BEGIN

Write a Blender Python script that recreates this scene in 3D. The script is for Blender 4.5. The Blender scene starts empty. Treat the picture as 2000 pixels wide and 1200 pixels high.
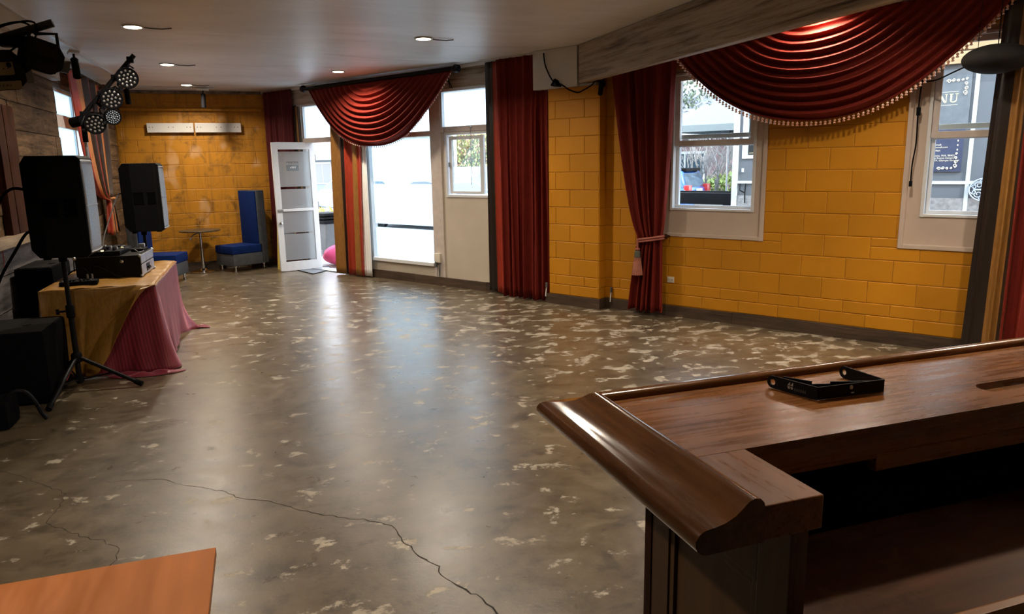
import bpy, bmesh, math, random
from mathutils import Matrix, Vector
random.seed(7)
PI = math.pi
scene = bpy.context.scene
COL = scene.collection

# ------------------------------------------------------------------ camera, sky, sun, exposure
cam_data = bpy.data.cameras.new('camera')
cam_data.sensor_width = 36.0
cam_data.lens = 1411.0 / 2000.0 * 36.0
cam_data.clip_start = 0.05
cam = bpy.data.objects.new('camera', cam_data)
COL.objects.link(cam)
_p, _r, _y = 0.19604, -0.018393, 0.328906
_fw = Vector((0, math.cos(_p), -math.sin(_p))); _up = Vector((0, math.sin(_p), math.cos(_p))); _rt = Vector((1, 0, 0))
_R = Matrix.Rotation(-_y, 3, 'Z')
_rx = _R @ (math.cos(_r) * _rt + math.sin(_r) * _up)
_uy = _R @ (-math.sin(_r) * _rt + math.cos(_r) * _up)
_fw = _R @ _fw
cam.matrix_world = Matrix(((_rx.x, _uy.x, -_fw.x, 0), (_rx.y, _uy.y, -_fw.y, 0), (_rx.z, _uy.z, -_fw.z, 1.69), (0, 0, 0, 1)))
scene.camera = cam

world = bpy.data.worlds.new('sky')
scene.world = world
world.use_nodes = True
nt = world.node_tree
for nd in list(nt.nodes): nt.nodes.remove(nd)
wo = nt.nodes.new('ShaderNodeOutputWorld'); wb = nt.nodes.new('ShaderNodeBackground')
tc = nt.nodes.new('ShaderNodeTexCoord'); sx = nt.nodes.new('ShaderNodeSeparateXYZ'); cr = nt.nodes.new('ShaderNodeValToRGB')
nt.links.new(tc.outputs['Generated'], sx.inputs[0]); nt.links.new(sx.outputs['Z'], cr.inputs[0])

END

Your task is to collect every line above that contains the word "scene".

Write a Blender Python script that recreates this scene in 3D. The script is for Blender 4.5. The Blender scene starts empty. Treat the picture as 2000 pixels wide and 1200 pixels high.
scene = bpy.context.scene
COL = scene.collection
scene.camera = cam
scene.world = world